A marca dos capitães donatários
Artigo publicado no Jornal O Povo, Opinião, página 7
Segunda-feira, 01 de Maio de 1999 – Fortaleza, Ceará, Brasil
Nos livros de história, nas enciclopédias e nos compêndios escolares, encontramos que as capitanias hereditárias foram extintas em 1759. Eram amplas faixas de terra concedidas a nobres e fidalgos do reino de Dom João III, para serem exploradas de maneira particular, mas atendendo aos interesses dos empreendimentos da Coroa portuguesa. Os capitães donatários, como eram chamados os beneficiários dessa estrutura de repartição de poder, tinham isenções de impostos, exportavam indiscriminadamente o pau-brasil, negociavam com escravos e podiam aprisionar índios, expulsá-los de suas próprias terras, enfim, tinham carta branca para operar do jeito que a insensatez mandasse.
Como nunca paramos para refletir mais profundamente sobre tudo isso, parece mesmo coisa de história, algo aparentemente distante. Entretanto, os vestígios desse passado seguem regendo o cotidiano do Brasil dos 500 anos. A disputa pelo comando de glebas orçamentárias e pelo controle burocrático de suas operações, provocam prejuízos incalculáveis, muitas vezes em nome da busca de vantagens comparativas. A acanhada cooperação entre os órgãos competentes alimenta a cultura do desperdício, jogando pelo ralo nossos minguados recursos. Os novos capitães donatários fazem isso sem qualquer constrangimento.
Nos últimos anos, dentro de um mesmo guarda-chuva oficial e somente na tentativa de identificação de clusters (agrupamento de riquezas e atividades semelhantes integradas) nordestinos, produziram-se vários documentos dispendiosos, respaldados pela mesma intenção de promover o desenvolvimento integrado regional. Temos nessa linha programas do Ministério da Agricultura (1996), do Ministério do Meio Ambiente (1996), do Banco Mundial, através da Sudene e de secretarias de planejamento dos governos estaduais (1997), do Banco do Nordeste (1998) e os chamados Eixos Nacionais de Integração e Desenvolvimento, do Ministério do Orçamento e Gestão, estudo feito pelo BNDES, com o objetivo de subsidiar a elaboração do Plano Plurianual do governo federal para a priorização dos investimentos públicos no período de 2000 a 2003.

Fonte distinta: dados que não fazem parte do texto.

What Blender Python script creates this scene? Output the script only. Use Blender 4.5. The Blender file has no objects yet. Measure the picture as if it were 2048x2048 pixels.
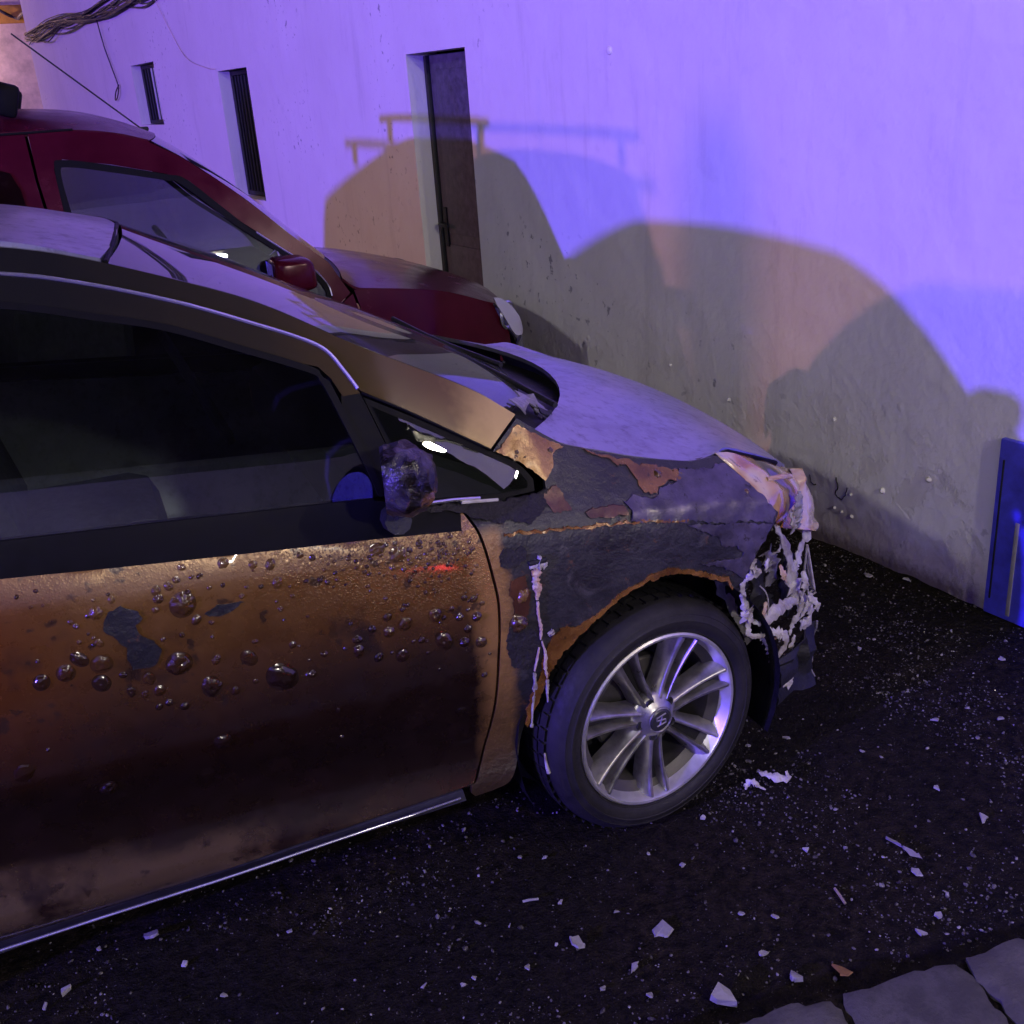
import bpy, bmesh, math, random
from math import sin, cos, pi, radians, sqrt, atan2, exp
from mathutils import Vector, Matrix, noise
random.seed(7)
scene = bpy.context.scene
COL = scene.collection

# ------------------------------------------------------------------ camera
cd = bpy.data.cameras.new('camera'); co = bpy.data.objects.new('camera', cd); COL.objects.link(co)
cd.sensor_width = 36; cd.lens = 37.693; cd.clip_start = .05; cd.clip_end = 600
_R = Vector((0.9198728, -0.38603658, -0.06935265)); _U = Vector((0.20464283, 0.32154391, 0.92451654)); _F = Vector((0.33459728, 0.86463014, -0.37477911))
co.matrix_world = Matrix(((_R.x, _U.x, -_F.x, -1.12418), (_R.y, _U.y, -_F.y, -2.00048), (_R.z, _U.z, -_F.z, 1.82015), (0, 0, 0, 1)))
scene.camera = co
# ------------------------------------------------------------------ night sky, exposure
w = bpy.data.worlds.new('World'); scene.world = w; w.use_nodes = True
wn = w.node_tree; bg = wn.nodes['Background']
sky = wn.nodes.new('ShaderNodeTexSky'); sky.sky_type = 'NISHITA'; sky.sun_disc = False
sky.sun_elevation = radians(-4); sky.sun_rotation = radians(200)
wn.links.new(sky.outputs[0], bg.inputs[0]); bg.inputs[1].default_value = 0.0012
scene.view_settings.view_transform = 'Standard'; scene.view_settings.look = 'None'
scene.view_settings.exposure = 0; scene.view_settings.gamma = 1
scene.cycles.use_denoising = True
scene.cycles.max_bounces = 5; scene.cycles.diffuse_bounces = 2; scene.cycles.glossy_bounces = 3; scene.cycles.transparent_max_bounces = 12
scene.cycles.sample_clamp_indirect = 4
# lamp positions and strengths (each lamp is built further down, in make_lamp)
BLUE_POS, BLUE_COL, BLUE_W = (-16.0, -4.25, 4.0), (.13, .07, 1.0), 16000
WARM_POS, WARM_COL, WARM_W = (-13., 3.6, 3.75), (1.0, .40, .38), 1250
TALL_POS, TALL_COL, TALL_W = (-10.0, -4.2, 7.4), (1.0, .94, .92), 900  # unseen lamp added as even fill for the shadowed wall
STREET_POS, STREET_COL, STREET_W = (.63, -7.0, 3.93), (1.0, .92, .80), 540
WALL_POS, WALL_COL, WALL_W = (1.74, -3.0, 3.65), (1.0, .86, .62), 125
RED_POS, RED_COL, RED_W = (.28, -2.9, .30), (1.0, .03, .05), 3

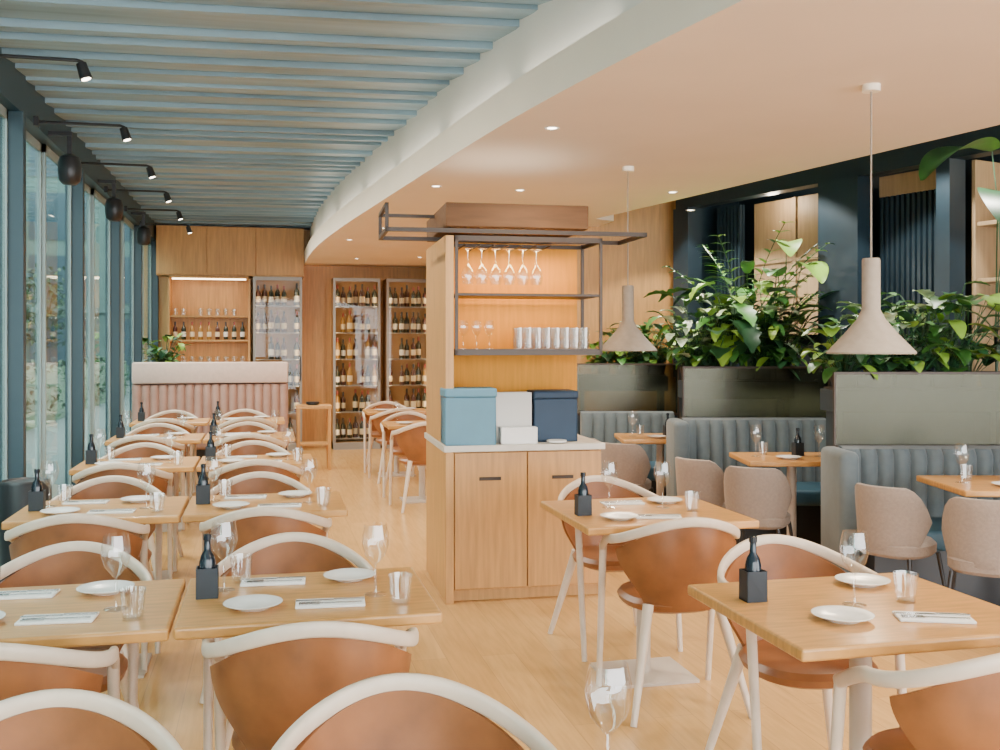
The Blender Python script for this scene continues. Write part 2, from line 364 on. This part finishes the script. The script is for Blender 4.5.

Somem-se ainda as iniciativas de âmbito estadual, seminários, congressos, formação de comissões técnicas, contratação de consultorias internacionais e a relação aumenta por cissiparidade. Sem dúvida, trata-se de projetos e eventos importantes, tecnicamente bem elaborados por equipes de excelente nível, bonitos e com apresentações impecáveis. Apesar da sofisticação muitas vezes incomparável, essas produções acabam sendo a parte fácil da necessidade porque não mexem nos fundamentos determinantes das transformações econômico-sociais.
A conduta dos novos capitães donatários limita-se, como no tempo do império português, ao olhar vesgo econômico que, tem suas razões ao defender que as nossas condições climáticas e de solo rendem mais produzindo frutas tropicais. Mas rendem mais para quem? Como garantir que os dividendos da exportação retornarão em sacas de grãos que deixamos de produzir confiantes de que podemos comprá-las mais barato no mercado externo? Onde estão os projetos que defendem a segurança alimentar brasileira? Um país de famintos que só pensa em exportar alimentos está marcado para continuar eternamente colônia. Talvez a grande missão dos nossos governantes seja, lamentavelmente, manter atualizado o compromisso registrado pelo Códice quinhentista que desenhou o mapa das capitanias hereditárias.
*Artigo publicado com o título “Os capitães donatários”.